Eine Künstlerin zwischen Boheme und Bürgertum
Autorin: Dr. Elisabeth Janik-Freis (Mitarbeiterin Kunstvermittlung)
Am 29. Juni 1927 starb die Künstlerin Ida Gerhardi im Alter von 64 Jahren in Lüdenscheid. Gerhardi begann zwar ihre Karriere als professionelle Malerin erst vergleichsweise spät, doch schuf sie bis zu ihrem Tod ein facettenreiches Oeuvre, das uns heute noch in stimmungsvolle Welten voll leuchtender Farben entführt. Ihr künstlerisches Wirken macht sie zu einer bedeutenden Malerin der Klassischen Moderne. In die Wiege gelegt worden war der gebürtigeren Hagenerin die Malerei aber nicht.
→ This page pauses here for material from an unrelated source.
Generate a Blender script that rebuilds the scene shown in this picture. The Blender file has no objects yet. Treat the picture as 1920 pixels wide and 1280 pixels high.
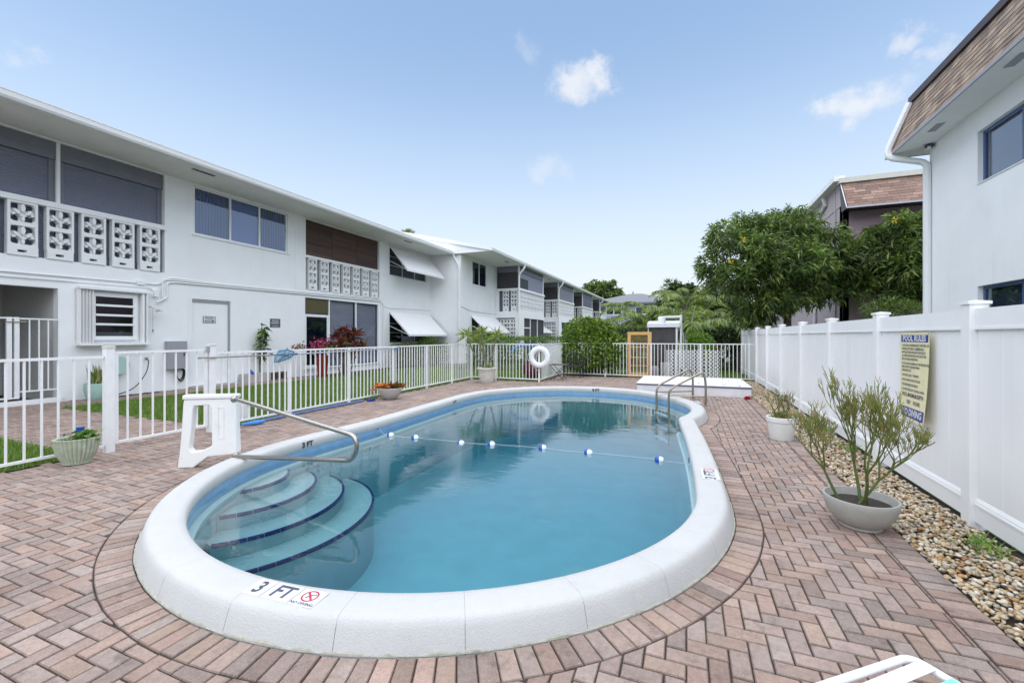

Der frühe Tod ihres Vaters August Gerhardi (1831–1869) und die daraus erwachsende finanzielle Notlage zwangen Mathilde Gerhardi (geb. Dieckmann, 1840–1917) und ihre drei Kinder zum Wegzug aus Hagen. Sie ließen sich in 150 Kilometer entfernten westfälischen Detmold bei Verwandten nieder. Hier besuchte die junge Gerhardi eine höhere Töchterschule und genoss dort eine bürgerliche Erziehung. Jedoch war sie rasch mit der engen und vor allem konservativen Lebenswelt des westfälischen Bürgertums konfrontiert, in der die Rolle der Frau in der Gesellschaft klar geregelt war und malende Frauen oder gar Künstlerinnen keinen Platz hatten. Auch wenn der Weg zur Ausbildung steinig war, gelangte sie fast 30jährig an die Damenakademie des Münchner Künstlerinnenvereins, wo sie von der Landschaftsmalerin Tina Blau unterrichtet wurde. Auch für viele andere Künstlerinnen, wie Käthe Kollwitz oder Maria Slavona war die Münchner Damenakademie eine wichtige Station.